Largest IPO since Google called boost for parent EMC Corp.

Diane Greene, president and CEO of VMware Inc., joined New York Stock Exchange chief John Thain during ceremonies at the exchange yesterday for the company's initial public offering. Diane Greene, president and CEO of VMware Inc., joined New York Stock Exchange chief John Thain during ceremonies at the exchange yesterday for the company's initial public offering. (RICHARD DREW/ASSOCIATED PRESS)

Shares in software company VMware Inc. shot up 75.8 percent in their first day of trading yesterday, defying the overall market slide and notching the biggest opening-day gain of any stock in 2007.

The surge, coming on a day when the Dow Jones Industrial Average fell 1.57 percent, gave a lift to the technology sector and to VMware's majority owner, EMC Corp. of Hopkinton, which spun off 10 percent of the company in a stock offering that raised about $1 billion.

It was the largest initial public offering in technology since Internet search provider Google Inc. went public three years ago.

And investors' appetite for the 33 million shares sold by VMware, a Palo Alto, Calif., company that's become a leader in the emerging technology of "virtualization," was Google-like.

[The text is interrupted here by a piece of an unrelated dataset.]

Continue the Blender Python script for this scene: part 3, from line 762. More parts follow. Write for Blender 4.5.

VMware shares, priced at $29 by underwriters Monday, opened at $51 on the New York Stock Exchange yesterday. They traded as high as $55.50 before finishing the day back at $51, leaving the newly public company with a market value of $16.8 billion.

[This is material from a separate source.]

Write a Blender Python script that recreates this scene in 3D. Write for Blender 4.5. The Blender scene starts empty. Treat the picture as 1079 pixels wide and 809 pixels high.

That was more than 40 percent of the $38.4 billion market capitalization of parent EMC, whose shares edged down 71 cents, or 3.3 percent, to $18.34 yesterday. The battered Dow continued its retreat, tumbling 207.61 points to 13,028.92, its lowest level since April.

"VMware's performance was very impressive given what happened in the broader market," said Jim Weiss, president of Concord money management firm Weiss Capital Management, noting that high-tech stocks have weathered the market correction of the past month better than stocks in most other sectors of the economy.

Data storage provider EMC acquired VMware for $635 million in 2004. Sales of its virtualization software, which boosts productivity in corporate data centers by enabling computer servers to run multiple operating systems simultaneously, currently represent less than 10 percent of EMC's overall revenue. Diane Greene, president of VMware, declined to comment on the company's IPO yesterday.

But some industry watchers said the success of VMware's offering is likely to compel financial professionals to put a higher value on EMC, which retains almost 90 percent of the company. Smaller stakes in VMware were sold to Intel Corp. and Cisco Systems Inc.

"Over time, this will be a positive thing for EMC's value," said Brian Babineau, senior analyst for the Enterprise Strategy Group. "Investors will start to value the company as parts of a whole. And when they segregate the VMware part, they'll see EMC is undervalued."

VMware, which employs about 100 engineers at a research and development lab in Cambridge, has shown revenue growth of 80 to 90 percent for the past three years, and net profit margin of between 12 and 15 percent over the same period, said Brian Hamilton, chief executive of Sageworks Inc., a Raleigh, N.C., financial firm.

That has come at a time when many of the high-flying technology companies of the 1990s are experiencing slower growth, and many of the younger high-tech companies that have gone public in a new wave of IPOs this year have yet to turn a profit.

"It's good to see people buying when the market is so volatile," Hamilton said. "It's an indication that investors are getting back to looking at the fundamentals of a business rather than the froth."